▶ [Given information]
━━━━━━━━━━━━━━━━
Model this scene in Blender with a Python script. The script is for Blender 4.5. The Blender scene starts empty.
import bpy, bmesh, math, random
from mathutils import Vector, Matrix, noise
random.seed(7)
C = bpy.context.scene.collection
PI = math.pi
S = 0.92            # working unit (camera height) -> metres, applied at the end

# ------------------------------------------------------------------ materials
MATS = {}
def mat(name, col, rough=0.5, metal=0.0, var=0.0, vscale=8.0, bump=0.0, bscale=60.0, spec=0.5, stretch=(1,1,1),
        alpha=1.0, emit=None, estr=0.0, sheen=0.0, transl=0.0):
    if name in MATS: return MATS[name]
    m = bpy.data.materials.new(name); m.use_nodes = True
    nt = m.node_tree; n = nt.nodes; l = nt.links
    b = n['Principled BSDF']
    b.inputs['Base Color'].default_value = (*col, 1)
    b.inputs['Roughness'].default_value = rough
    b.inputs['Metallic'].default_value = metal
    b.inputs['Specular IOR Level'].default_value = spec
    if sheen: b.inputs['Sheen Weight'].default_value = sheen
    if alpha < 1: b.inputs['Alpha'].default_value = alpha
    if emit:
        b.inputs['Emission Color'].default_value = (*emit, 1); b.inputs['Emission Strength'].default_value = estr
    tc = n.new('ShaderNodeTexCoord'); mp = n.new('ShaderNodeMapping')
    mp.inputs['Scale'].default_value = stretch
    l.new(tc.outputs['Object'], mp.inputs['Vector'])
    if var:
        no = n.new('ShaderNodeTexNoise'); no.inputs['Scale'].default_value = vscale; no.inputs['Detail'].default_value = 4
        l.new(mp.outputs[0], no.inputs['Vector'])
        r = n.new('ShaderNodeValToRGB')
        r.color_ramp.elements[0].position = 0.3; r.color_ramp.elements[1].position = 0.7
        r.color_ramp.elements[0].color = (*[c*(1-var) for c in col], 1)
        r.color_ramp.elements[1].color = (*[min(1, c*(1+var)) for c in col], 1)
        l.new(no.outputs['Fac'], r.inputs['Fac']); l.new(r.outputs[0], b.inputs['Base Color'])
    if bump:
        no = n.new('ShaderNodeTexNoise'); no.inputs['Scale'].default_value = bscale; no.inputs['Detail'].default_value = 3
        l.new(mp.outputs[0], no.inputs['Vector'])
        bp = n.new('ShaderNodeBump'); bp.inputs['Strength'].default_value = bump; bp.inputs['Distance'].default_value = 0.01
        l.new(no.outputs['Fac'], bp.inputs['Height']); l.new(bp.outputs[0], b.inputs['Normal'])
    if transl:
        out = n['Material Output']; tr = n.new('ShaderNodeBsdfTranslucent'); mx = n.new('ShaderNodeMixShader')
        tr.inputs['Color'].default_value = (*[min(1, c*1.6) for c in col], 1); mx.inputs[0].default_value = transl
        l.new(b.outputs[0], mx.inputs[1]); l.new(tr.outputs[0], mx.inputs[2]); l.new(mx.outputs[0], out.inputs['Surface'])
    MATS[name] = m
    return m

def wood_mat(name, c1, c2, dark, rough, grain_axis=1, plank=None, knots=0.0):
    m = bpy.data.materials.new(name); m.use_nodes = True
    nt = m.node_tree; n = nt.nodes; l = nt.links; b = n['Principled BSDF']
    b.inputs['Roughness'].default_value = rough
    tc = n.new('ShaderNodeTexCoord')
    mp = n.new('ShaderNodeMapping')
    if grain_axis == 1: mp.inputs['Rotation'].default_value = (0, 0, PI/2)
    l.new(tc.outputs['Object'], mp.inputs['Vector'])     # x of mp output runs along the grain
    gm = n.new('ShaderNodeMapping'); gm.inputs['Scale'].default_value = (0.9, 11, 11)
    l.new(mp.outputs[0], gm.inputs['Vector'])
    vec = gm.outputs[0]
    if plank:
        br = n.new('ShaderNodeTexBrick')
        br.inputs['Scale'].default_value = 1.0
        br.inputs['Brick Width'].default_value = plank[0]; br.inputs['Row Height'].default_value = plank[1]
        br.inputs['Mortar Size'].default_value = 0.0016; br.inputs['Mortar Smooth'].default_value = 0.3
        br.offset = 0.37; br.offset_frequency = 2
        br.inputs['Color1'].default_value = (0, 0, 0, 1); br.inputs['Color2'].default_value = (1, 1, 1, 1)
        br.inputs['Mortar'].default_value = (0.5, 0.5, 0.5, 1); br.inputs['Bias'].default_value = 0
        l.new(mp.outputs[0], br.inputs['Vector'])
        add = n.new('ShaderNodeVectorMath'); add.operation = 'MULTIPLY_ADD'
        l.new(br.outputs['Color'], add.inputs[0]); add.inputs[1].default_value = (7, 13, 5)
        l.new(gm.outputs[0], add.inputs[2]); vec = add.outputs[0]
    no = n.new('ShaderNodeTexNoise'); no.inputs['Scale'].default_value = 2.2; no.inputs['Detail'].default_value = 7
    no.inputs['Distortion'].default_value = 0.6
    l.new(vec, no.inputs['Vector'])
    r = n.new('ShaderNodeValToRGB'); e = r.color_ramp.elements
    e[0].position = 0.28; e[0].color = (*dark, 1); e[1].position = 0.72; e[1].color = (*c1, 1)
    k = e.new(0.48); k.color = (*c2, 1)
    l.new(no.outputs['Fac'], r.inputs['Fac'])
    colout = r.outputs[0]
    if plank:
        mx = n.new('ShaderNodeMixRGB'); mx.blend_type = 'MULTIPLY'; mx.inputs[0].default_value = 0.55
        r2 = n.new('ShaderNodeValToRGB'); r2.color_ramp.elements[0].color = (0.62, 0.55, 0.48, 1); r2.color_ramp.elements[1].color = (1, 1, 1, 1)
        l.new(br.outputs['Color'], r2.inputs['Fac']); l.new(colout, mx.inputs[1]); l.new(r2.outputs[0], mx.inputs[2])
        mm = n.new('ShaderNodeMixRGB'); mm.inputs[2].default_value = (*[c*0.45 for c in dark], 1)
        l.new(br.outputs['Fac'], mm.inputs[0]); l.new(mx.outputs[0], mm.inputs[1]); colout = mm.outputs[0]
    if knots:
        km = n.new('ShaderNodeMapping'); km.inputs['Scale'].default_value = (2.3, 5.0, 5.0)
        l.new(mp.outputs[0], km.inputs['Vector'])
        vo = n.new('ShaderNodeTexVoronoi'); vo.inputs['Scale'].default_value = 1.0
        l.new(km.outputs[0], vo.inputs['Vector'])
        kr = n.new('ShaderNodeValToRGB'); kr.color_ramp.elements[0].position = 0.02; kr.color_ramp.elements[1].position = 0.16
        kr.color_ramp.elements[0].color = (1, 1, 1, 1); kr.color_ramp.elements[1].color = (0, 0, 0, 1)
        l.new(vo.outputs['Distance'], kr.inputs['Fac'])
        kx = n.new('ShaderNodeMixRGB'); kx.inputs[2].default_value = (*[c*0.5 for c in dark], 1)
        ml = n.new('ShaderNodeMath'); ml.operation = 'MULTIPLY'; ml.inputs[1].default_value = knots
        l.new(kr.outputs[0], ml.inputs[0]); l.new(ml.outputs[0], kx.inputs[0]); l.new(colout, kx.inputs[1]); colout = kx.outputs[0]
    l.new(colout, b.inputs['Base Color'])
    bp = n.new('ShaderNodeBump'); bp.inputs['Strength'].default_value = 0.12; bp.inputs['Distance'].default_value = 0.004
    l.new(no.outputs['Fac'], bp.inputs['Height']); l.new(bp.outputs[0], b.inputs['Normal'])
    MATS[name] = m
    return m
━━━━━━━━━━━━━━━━
▶ [Task prompt] Copy out only the lines running from the beginning of the data to the line with "applied at the end", both ends included.

▶ [Written answer]
Model this scene in Blender with a Python script. The script is for Blender 4.5. The Blender scene starts empty.
import bpy, bmesh, math, random
from mathutils import Vector, Matrix, noise
random.seed(7)
C = bpy.context.scene.collection
PI = math.pi
S = 0.92            # working unit (camera height) -> metres, applied at the end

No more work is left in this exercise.